■ What is needed ■
Work out how many lines in the data hold the word "Blender", and reply with that number only.

* Start Items *

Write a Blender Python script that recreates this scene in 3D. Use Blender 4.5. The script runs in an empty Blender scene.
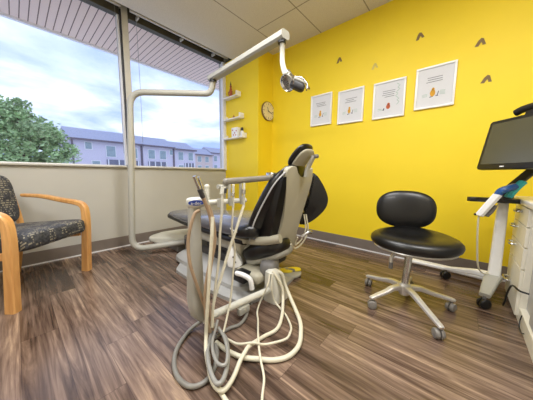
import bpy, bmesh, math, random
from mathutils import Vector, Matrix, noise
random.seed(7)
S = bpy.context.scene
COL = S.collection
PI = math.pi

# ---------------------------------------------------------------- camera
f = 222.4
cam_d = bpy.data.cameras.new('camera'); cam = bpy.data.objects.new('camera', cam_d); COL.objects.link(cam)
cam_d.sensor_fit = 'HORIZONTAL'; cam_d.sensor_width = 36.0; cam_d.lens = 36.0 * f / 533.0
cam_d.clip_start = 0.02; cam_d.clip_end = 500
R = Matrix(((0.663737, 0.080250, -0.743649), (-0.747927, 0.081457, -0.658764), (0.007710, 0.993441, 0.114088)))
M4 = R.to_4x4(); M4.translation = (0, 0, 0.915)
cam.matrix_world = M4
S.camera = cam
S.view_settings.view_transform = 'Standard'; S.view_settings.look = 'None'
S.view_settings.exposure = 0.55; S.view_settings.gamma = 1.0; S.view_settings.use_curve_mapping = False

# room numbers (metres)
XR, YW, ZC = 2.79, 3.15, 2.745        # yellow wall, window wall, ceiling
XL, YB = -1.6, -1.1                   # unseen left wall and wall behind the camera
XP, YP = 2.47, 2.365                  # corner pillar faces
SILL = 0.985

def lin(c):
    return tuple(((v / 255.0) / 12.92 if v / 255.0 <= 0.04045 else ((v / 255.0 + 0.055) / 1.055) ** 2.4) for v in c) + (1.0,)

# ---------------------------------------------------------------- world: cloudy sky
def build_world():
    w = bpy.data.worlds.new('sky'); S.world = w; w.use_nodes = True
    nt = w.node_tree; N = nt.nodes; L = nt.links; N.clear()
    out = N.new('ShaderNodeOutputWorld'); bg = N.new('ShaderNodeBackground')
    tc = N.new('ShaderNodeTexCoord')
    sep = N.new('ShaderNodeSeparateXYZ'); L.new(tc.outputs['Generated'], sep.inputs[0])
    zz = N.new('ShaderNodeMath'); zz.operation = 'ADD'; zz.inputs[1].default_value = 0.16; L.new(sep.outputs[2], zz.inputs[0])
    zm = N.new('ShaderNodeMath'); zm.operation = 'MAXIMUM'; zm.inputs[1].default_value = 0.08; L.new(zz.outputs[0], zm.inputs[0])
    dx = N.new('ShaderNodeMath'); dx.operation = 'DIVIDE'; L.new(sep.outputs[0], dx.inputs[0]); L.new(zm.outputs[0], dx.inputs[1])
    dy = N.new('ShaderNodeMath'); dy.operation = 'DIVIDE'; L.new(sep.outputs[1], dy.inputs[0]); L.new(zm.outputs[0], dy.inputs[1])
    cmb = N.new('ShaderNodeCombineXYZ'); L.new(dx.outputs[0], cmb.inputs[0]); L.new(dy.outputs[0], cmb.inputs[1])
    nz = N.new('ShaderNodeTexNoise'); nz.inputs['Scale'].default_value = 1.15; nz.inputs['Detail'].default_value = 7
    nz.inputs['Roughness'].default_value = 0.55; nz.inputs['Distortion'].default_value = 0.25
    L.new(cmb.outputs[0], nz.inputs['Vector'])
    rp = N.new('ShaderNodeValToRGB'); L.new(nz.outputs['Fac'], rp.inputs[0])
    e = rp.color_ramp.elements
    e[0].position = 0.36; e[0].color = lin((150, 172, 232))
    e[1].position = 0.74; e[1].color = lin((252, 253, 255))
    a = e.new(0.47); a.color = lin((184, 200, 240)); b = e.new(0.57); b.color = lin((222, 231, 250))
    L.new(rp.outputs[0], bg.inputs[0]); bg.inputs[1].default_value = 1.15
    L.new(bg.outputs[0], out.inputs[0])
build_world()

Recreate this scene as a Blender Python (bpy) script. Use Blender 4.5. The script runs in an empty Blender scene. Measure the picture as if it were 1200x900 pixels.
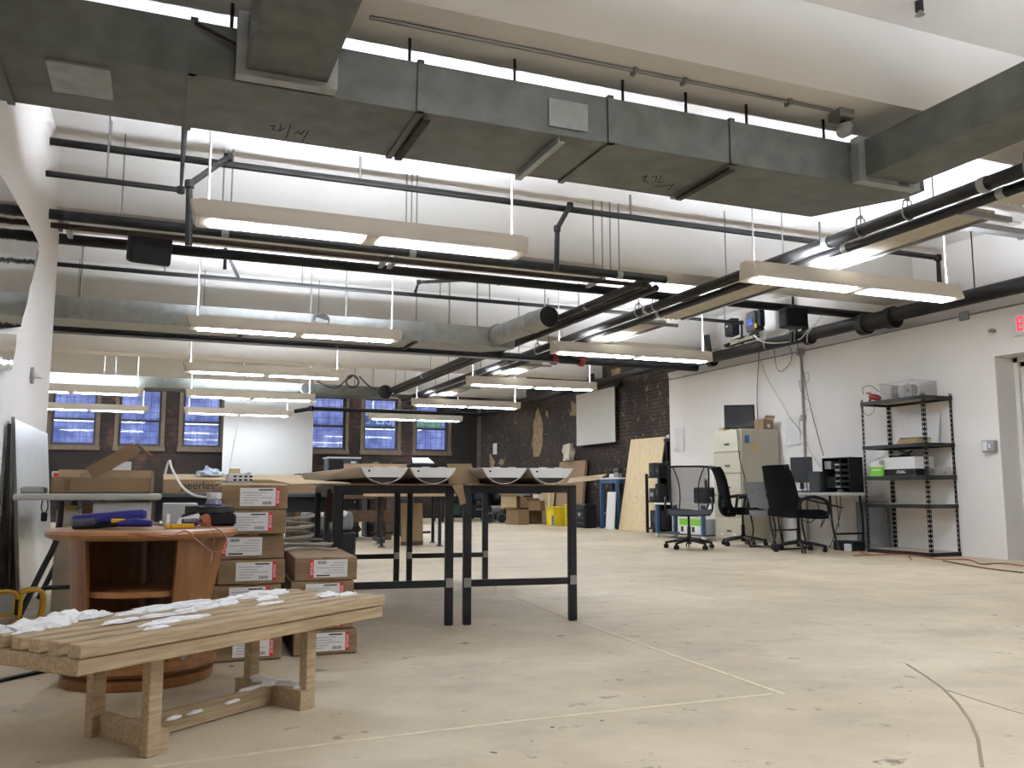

* End Items *

■ Exercise solution ■
2